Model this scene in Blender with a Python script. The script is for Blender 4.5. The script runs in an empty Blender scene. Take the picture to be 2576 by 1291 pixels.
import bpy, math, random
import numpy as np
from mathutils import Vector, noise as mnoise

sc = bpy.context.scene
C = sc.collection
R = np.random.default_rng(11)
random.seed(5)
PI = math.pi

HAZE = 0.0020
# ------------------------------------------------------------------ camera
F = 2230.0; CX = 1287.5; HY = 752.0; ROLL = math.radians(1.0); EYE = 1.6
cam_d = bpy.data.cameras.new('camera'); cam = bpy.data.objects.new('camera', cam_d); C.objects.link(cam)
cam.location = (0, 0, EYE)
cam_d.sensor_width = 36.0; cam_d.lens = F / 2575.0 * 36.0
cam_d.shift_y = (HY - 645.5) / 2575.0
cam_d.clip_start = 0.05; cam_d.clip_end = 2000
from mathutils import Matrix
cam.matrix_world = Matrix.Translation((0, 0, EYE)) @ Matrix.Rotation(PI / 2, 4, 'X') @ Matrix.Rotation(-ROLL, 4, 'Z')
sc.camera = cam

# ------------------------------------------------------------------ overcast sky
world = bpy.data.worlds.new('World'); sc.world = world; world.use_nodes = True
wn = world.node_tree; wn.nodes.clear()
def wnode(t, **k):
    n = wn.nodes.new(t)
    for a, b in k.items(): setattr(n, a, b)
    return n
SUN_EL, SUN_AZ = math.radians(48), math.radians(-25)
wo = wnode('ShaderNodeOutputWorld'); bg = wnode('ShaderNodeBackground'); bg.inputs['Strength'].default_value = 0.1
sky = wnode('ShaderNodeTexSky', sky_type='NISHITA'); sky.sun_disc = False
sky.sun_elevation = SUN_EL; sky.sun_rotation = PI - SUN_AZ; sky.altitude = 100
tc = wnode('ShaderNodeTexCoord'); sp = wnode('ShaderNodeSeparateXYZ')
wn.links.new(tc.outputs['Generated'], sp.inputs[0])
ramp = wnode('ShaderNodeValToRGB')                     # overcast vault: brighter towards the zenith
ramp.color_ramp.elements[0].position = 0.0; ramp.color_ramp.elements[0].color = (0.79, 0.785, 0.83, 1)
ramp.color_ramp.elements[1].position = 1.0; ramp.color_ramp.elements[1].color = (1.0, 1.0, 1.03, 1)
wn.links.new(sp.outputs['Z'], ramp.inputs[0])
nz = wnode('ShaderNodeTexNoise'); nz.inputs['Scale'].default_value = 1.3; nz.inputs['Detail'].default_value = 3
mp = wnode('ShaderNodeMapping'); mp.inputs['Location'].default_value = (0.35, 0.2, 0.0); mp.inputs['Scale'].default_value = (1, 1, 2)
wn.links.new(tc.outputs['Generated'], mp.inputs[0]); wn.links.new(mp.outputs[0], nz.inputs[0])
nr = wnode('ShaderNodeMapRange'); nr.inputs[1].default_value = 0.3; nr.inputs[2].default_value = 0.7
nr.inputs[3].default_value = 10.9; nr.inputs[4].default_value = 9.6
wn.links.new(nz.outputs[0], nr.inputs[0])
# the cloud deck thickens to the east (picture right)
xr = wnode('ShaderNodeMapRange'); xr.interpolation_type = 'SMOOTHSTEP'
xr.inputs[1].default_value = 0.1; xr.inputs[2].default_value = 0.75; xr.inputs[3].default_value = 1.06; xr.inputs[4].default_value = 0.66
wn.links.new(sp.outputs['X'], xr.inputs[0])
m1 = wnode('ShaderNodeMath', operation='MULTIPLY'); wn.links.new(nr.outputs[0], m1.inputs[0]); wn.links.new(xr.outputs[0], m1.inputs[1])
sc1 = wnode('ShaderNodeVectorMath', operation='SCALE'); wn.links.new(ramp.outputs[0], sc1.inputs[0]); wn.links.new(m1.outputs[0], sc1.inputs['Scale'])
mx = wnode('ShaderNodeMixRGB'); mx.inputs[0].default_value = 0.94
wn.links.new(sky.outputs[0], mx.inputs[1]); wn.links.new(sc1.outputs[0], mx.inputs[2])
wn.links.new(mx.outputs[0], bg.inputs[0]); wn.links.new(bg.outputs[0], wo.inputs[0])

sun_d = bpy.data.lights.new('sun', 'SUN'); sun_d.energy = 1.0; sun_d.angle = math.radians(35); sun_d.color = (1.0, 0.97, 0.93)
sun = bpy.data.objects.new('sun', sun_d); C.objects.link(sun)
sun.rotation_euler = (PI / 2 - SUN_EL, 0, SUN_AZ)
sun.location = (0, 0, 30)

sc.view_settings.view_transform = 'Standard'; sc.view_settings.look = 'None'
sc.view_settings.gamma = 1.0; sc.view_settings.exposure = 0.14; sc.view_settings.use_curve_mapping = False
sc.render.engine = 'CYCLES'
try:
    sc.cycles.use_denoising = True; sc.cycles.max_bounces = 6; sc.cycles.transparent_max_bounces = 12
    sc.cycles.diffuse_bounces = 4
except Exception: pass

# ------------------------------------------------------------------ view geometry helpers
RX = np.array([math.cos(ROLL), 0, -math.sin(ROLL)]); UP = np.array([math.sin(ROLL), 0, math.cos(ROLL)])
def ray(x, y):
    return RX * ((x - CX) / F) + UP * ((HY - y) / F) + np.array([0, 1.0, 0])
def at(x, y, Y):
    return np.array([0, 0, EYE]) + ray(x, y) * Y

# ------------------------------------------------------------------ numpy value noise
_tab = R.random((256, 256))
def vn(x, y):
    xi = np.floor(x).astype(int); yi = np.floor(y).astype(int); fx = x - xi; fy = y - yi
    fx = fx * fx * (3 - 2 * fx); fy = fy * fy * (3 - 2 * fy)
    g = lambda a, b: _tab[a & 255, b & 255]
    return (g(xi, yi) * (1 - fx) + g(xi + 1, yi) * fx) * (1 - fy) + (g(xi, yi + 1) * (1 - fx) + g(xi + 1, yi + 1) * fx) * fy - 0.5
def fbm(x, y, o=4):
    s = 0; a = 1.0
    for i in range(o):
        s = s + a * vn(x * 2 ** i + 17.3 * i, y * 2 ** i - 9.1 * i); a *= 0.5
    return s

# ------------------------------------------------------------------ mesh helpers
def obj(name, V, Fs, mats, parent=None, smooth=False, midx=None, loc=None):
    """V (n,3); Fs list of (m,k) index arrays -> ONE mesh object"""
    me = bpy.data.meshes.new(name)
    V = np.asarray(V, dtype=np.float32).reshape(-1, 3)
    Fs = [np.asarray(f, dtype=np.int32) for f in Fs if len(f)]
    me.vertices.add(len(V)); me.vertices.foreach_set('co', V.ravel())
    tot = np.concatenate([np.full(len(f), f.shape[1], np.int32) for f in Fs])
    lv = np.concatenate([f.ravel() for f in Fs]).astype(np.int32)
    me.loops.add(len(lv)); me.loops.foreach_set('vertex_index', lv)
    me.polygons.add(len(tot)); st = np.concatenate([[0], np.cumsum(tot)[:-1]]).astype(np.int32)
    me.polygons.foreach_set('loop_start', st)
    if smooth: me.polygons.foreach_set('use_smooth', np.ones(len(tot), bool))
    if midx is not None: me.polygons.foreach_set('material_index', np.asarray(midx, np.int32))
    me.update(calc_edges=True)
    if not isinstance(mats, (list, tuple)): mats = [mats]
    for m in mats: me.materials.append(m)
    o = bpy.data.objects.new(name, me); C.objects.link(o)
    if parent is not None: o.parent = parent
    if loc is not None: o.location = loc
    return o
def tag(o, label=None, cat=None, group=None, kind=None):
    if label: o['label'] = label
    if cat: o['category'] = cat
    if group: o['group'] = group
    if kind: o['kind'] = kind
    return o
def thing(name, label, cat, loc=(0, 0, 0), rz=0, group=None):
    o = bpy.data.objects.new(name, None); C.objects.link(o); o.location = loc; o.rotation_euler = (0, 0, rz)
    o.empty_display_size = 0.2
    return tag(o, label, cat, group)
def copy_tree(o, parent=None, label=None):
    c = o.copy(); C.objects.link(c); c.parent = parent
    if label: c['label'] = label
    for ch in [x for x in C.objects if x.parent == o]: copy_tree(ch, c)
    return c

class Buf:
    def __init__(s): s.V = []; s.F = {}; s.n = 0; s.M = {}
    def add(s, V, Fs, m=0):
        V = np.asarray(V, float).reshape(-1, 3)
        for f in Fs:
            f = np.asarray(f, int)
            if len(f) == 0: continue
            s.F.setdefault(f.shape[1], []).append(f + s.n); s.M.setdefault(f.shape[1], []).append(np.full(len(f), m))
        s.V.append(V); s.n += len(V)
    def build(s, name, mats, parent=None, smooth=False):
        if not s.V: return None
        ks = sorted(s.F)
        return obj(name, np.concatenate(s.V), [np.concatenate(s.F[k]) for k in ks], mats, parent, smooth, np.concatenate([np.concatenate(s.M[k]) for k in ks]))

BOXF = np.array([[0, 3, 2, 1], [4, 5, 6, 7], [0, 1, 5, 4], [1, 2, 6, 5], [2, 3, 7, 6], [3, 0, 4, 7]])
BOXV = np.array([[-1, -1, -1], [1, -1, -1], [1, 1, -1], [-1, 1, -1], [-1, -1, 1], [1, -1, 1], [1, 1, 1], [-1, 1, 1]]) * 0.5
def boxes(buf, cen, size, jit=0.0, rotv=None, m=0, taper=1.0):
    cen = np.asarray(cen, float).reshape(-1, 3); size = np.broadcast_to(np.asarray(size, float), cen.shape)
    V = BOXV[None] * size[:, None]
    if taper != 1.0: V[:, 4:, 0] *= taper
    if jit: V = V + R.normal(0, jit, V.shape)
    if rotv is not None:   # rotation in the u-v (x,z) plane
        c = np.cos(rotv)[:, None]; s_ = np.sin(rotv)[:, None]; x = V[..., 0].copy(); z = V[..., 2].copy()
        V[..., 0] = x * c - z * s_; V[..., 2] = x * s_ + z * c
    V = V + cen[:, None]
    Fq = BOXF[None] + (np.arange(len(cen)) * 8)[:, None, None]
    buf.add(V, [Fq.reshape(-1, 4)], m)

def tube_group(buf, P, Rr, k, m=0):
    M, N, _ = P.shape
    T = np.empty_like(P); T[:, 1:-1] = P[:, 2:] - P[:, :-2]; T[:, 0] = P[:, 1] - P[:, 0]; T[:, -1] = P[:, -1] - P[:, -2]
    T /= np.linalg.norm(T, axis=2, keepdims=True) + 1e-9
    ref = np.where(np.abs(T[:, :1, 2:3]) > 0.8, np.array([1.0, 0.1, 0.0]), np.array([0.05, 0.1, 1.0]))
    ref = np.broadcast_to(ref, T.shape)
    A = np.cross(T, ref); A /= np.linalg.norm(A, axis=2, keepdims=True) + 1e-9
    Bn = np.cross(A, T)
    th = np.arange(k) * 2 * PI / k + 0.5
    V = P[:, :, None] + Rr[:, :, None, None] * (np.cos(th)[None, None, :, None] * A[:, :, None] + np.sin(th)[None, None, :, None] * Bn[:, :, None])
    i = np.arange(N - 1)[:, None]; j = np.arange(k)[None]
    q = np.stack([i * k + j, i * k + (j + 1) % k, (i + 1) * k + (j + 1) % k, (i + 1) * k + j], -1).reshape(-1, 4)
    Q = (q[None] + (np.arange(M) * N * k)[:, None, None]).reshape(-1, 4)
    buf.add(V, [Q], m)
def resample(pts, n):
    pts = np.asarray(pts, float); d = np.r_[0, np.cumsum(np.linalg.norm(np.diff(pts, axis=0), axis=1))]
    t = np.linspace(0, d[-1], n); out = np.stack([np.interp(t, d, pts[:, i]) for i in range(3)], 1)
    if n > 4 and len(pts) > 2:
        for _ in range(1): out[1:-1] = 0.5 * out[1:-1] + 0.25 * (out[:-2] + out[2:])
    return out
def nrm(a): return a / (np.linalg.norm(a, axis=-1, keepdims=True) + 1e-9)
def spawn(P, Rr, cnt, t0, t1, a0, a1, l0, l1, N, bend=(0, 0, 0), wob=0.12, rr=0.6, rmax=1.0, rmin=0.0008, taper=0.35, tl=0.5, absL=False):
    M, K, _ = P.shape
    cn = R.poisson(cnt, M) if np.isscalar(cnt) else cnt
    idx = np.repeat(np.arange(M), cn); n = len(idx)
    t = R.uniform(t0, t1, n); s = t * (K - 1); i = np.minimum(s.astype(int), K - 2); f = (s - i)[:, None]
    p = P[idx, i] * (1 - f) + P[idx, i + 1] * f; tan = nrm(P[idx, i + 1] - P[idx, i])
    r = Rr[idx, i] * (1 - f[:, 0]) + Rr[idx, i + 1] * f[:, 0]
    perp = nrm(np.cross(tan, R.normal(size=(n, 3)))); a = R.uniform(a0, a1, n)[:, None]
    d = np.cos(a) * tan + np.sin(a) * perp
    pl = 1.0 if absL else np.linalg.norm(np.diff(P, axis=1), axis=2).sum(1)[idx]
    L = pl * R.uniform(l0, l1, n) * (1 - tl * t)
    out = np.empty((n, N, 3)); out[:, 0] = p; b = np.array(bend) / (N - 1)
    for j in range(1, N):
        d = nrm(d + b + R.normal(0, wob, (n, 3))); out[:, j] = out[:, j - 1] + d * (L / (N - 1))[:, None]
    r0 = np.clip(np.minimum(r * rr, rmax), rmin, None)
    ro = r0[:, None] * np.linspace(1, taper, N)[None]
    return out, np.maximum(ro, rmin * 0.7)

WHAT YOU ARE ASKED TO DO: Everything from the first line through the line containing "PI = math.pi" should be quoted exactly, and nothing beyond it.

OUTPUT FOR THIS EXERCISE:
Model this scene in Blender with a Python script. The script is for Blender 4.5. The script runs in an empty Blender scene. Take the picture to be 2576 by 1291 pixels.
import bpy, math, random
import numpy as np
from mathutils import Vector, noise as mnoise

sc = bpy.context.scene
C = sc.collection
R = np.random.default_rng(11)
random.seed(5)
PI = math.pi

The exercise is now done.